Imagine-se, por exemplo, diante de uma situação perigosa em que o instinto o manda fugir (não é preciso ter um ego muito consciente para isso). Se um touro corre atrás de você, você não necessita consultar o seu ego; é muito melhor você consultar suas pernas que sabem o que fazer. Mas, se o ego funciona com suas pernas, então, enquanto você está fugindo do touro, você também está procurando um bom lugar para se esconder, ou uma cerca para pular, então a situação é perfeita: seus instintos e seu ego funcionam de acordo um com o outro. Se, por ou-tro lado, você for um filósofo cujas pernas querem correr, mas que pensa assim: “Pare, eu primeiro preciso pensar se é certo fugir do touro”, então o ego bloqueia a neces-sidade instintiva, tornando-se autonomo, anti-instintivo e destrutivo, tal como se observa em todo indivíduo neurótico. A neurose pode ser mesmo definida com um ego cuja estrutura não é mais capaz de se harmonizar com toda a personalidade. Se, pelo contrário, funciona de acordo com a totalidade da personalidade. essa o reforça deixando aparecer a sabedoria inata das estruturas instintivas básicas.
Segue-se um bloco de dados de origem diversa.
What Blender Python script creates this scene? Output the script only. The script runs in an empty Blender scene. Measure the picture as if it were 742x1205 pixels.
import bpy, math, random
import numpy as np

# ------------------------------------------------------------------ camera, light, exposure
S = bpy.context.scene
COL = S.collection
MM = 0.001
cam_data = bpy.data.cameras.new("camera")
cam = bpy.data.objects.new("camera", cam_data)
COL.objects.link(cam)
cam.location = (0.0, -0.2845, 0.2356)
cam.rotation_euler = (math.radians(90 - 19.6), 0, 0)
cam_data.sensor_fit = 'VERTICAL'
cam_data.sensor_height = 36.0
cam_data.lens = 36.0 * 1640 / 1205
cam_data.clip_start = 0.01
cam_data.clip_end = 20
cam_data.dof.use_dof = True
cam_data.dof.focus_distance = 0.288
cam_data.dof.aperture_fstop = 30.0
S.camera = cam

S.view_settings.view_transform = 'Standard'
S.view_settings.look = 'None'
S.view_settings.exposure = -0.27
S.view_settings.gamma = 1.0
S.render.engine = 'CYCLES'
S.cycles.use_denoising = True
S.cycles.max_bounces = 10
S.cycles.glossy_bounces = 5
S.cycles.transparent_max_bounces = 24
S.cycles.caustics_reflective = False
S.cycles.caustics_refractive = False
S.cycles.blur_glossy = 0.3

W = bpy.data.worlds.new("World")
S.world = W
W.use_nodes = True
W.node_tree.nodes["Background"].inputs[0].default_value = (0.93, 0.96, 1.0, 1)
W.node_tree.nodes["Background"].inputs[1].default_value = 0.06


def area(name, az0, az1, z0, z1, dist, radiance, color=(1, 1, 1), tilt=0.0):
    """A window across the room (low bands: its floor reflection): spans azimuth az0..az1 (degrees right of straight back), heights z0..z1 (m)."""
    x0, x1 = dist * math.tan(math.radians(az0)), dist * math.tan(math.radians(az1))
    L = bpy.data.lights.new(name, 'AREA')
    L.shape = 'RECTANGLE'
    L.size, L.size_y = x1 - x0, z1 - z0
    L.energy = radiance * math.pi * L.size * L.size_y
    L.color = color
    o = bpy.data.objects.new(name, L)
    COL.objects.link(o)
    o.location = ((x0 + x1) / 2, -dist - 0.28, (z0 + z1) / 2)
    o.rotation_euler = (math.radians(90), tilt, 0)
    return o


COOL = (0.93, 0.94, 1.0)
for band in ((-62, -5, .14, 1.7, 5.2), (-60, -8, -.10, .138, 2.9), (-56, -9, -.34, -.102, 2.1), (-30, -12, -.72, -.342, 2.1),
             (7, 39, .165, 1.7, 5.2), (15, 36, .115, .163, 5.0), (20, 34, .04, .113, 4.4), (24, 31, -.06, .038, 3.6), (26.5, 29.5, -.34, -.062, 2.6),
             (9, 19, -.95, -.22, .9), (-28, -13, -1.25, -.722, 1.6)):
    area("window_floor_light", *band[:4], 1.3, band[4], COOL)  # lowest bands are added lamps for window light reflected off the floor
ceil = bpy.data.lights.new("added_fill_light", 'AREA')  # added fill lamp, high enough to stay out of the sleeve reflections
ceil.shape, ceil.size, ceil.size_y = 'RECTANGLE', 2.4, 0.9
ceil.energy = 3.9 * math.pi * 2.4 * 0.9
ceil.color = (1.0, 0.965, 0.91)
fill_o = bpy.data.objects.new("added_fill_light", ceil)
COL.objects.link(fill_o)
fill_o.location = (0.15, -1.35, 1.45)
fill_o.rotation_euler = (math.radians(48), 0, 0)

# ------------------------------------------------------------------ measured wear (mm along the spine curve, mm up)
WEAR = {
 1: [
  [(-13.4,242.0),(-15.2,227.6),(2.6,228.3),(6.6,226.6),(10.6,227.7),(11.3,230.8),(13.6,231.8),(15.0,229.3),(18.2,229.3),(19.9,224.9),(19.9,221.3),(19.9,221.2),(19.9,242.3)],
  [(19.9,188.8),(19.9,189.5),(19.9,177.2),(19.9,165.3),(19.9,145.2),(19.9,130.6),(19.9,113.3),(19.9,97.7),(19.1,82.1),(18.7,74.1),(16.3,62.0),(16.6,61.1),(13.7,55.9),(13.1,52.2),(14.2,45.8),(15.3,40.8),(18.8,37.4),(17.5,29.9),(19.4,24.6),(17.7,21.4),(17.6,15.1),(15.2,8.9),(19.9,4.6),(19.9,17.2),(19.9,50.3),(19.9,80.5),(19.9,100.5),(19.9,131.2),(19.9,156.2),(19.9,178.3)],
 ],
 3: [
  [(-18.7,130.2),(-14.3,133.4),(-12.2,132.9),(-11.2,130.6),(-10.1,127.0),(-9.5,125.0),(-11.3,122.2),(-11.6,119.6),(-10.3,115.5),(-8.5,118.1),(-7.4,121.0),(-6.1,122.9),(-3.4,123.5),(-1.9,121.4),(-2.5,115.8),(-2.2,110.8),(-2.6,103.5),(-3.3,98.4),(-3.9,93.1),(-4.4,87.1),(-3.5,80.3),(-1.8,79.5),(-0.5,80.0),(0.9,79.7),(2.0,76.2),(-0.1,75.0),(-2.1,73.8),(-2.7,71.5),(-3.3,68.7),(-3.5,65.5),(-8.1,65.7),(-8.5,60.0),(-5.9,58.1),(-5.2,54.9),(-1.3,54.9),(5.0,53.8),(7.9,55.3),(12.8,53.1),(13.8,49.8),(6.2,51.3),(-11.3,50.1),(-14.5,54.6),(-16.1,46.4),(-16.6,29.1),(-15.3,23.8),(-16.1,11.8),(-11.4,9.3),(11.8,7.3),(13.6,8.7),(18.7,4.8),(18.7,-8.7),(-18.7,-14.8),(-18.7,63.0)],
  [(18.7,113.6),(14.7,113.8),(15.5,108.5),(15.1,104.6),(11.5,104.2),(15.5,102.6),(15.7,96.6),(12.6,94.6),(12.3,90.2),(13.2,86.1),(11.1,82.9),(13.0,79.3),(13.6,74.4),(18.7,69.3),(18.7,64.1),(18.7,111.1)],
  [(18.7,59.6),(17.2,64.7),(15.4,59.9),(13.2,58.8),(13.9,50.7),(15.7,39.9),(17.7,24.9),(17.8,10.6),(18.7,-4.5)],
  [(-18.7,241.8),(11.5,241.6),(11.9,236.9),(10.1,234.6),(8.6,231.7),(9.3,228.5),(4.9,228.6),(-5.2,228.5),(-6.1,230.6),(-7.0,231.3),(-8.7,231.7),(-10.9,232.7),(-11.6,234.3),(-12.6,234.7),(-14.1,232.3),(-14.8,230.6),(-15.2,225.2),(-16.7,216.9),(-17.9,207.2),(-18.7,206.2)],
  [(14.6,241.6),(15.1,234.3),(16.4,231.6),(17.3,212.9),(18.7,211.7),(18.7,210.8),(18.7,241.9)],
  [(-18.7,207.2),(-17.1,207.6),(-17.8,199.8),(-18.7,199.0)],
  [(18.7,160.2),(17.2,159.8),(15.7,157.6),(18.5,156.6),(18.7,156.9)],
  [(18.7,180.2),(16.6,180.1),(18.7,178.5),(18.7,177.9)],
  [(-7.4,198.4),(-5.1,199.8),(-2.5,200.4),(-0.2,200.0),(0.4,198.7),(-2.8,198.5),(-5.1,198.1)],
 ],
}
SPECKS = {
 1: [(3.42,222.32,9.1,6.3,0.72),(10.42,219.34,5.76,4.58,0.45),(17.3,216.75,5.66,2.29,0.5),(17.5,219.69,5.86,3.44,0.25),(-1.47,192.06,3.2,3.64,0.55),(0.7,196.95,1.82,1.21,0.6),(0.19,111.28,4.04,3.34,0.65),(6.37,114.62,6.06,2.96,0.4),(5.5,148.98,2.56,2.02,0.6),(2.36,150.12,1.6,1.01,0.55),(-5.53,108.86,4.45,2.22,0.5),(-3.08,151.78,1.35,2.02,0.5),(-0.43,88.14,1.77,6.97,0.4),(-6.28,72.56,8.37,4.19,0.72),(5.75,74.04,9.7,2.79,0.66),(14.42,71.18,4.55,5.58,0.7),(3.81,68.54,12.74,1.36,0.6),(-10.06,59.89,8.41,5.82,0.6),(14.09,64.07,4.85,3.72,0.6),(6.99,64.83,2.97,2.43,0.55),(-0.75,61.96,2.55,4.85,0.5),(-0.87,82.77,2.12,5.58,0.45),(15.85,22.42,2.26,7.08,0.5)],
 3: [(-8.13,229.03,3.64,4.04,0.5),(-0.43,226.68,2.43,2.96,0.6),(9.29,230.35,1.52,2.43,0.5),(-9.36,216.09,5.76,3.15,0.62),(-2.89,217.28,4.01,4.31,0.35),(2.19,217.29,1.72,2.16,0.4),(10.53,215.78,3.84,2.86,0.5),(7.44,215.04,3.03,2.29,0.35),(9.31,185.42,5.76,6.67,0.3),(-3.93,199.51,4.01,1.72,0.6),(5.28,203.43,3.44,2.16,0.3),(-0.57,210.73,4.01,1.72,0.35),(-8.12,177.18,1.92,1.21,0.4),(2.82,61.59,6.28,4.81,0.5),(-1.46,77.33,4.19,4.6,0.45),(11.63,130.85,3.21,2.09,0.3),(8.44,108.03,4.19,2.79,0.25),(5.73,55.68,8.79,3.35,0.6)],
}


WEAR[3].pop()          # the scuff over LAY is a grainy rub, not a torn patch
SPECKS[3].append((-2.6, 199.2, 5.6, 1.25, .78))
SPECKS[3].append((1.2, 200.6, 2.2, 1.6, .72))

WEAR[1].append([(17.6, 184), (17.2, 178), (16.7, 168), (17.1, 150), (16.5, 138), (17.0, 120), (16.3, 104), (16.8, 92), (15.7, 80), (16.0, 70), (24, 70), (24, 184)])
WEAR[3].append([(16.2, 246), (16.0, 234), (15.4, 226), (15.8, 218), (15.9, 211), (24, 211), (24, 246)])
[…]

Konrad Lorenz deu-nos, uma vez, uma conferência com muitos exemplos desse tipo; eu me lembro de um sobre um pássaro que, para agradar sua companheira na época da acasalamento, produz um enorme saco vermelho no seu peito o qual lhe dá força para o canto de casamento. Este saco vermelho é tão pesado que ele não pode voar, então seus inimigos se juntam e atacam-no, trucidando-0. Como se vê, essa não é uma invenção muito boa! Um bonito rabo vermelho, ou um traseiro vermelho como o que tem o macaco babuíno seria bem melhor, pois o deixaria livre para voar se necessário. Pode-se observar, então, que os padrões instintivos nem sempre são positivos. Vamos imaginar que o lemingue pudesse se perguntar por que ele está agindo daquela maneira, pudesse refletir sobre a situação e perceber que ele não tem nenhuma vontade de se afogar e, ainda, que poderia voltar atrás; isso seria muito útil para ele. Essa talvez seja a razão do porquê da natureza inventar o ego como um novo instrumento para nós, nós somos um experimento novo na natureza, pois nós temos um instrumento adicional para regular os impulsos instintivos.
FRANZ, Marie-Louise von. A interpretação dos contos de fadas. São Paulo: Paulus, 2022, pág. 80-82.